Header guide

X-Frame-Options

X-Frame-Options controls whether another page can embed your site inside a frame.

01

Why Framing Matters

Clickjacking attacks place a real page inside a hidden or misleading frame, then trick a user into clicking something they did not intend to click.

Blocking framing is a simple protection for login pages, account pages, billing pages, and admin tools.

02

DENY Or SAMEORIGIN

Use DENY when the page should never be framed. Use SAMEORIGIN when pages from the same site may embed it.

Modern CSP can also handle this with frame-ancestors, but X-Frame-Options remains a useful compatibility header.

03

Examples

Use DENY for account settings, payment pages, and admin screens.

Use SAMEORIGIN when your own pages need to embed a trusted internal route.

FAQ

Common questions

Should I use X-Frame-Options and CSP frame-ancestors?

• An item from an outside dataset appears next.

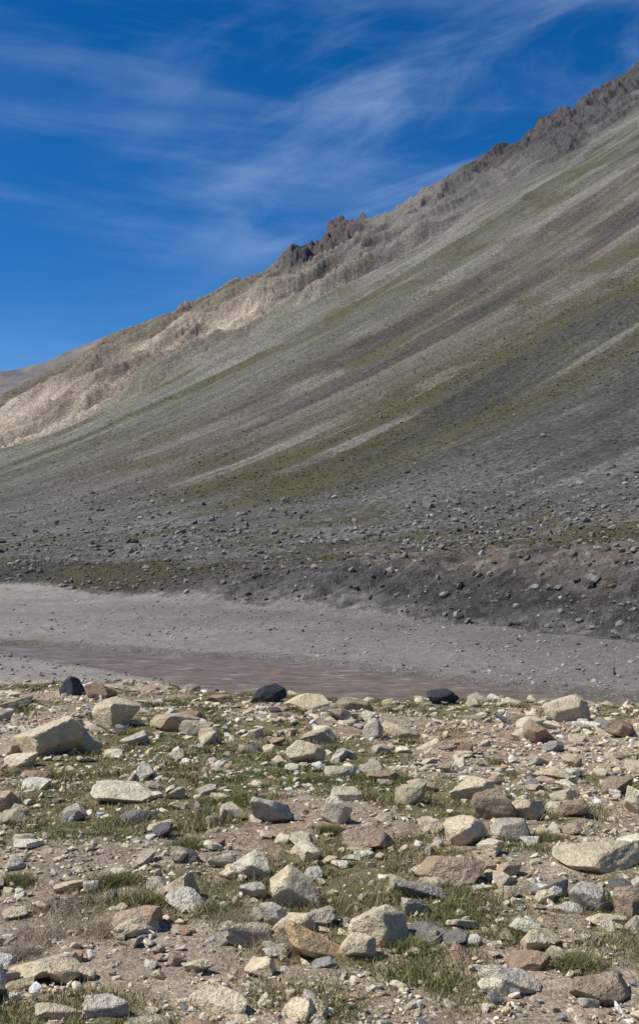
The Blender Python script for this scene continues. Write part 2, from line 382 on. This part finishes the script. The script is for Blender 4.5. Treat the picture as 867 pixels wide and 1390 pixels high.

Yes, many sites send both. CSP frame-ancestors is more flexible, while X-Frame-Options is simple and widely understood.

Does ALLOW-FROM still work?

Do not rely on ALLOW-FROM. Browser support is limited and CSP frame-ancestors is the better option.

Can X-Frame-Options replace CSP?

No. It only controls framing. CSP covers many more browser loading rules.

Should public pages block framing?

Most public pages can block framing unless you intentionally support embedding.

What happens when a page is blocked from framing?

The browser refuses to render it inside the frame, which helps prevent clickjacking.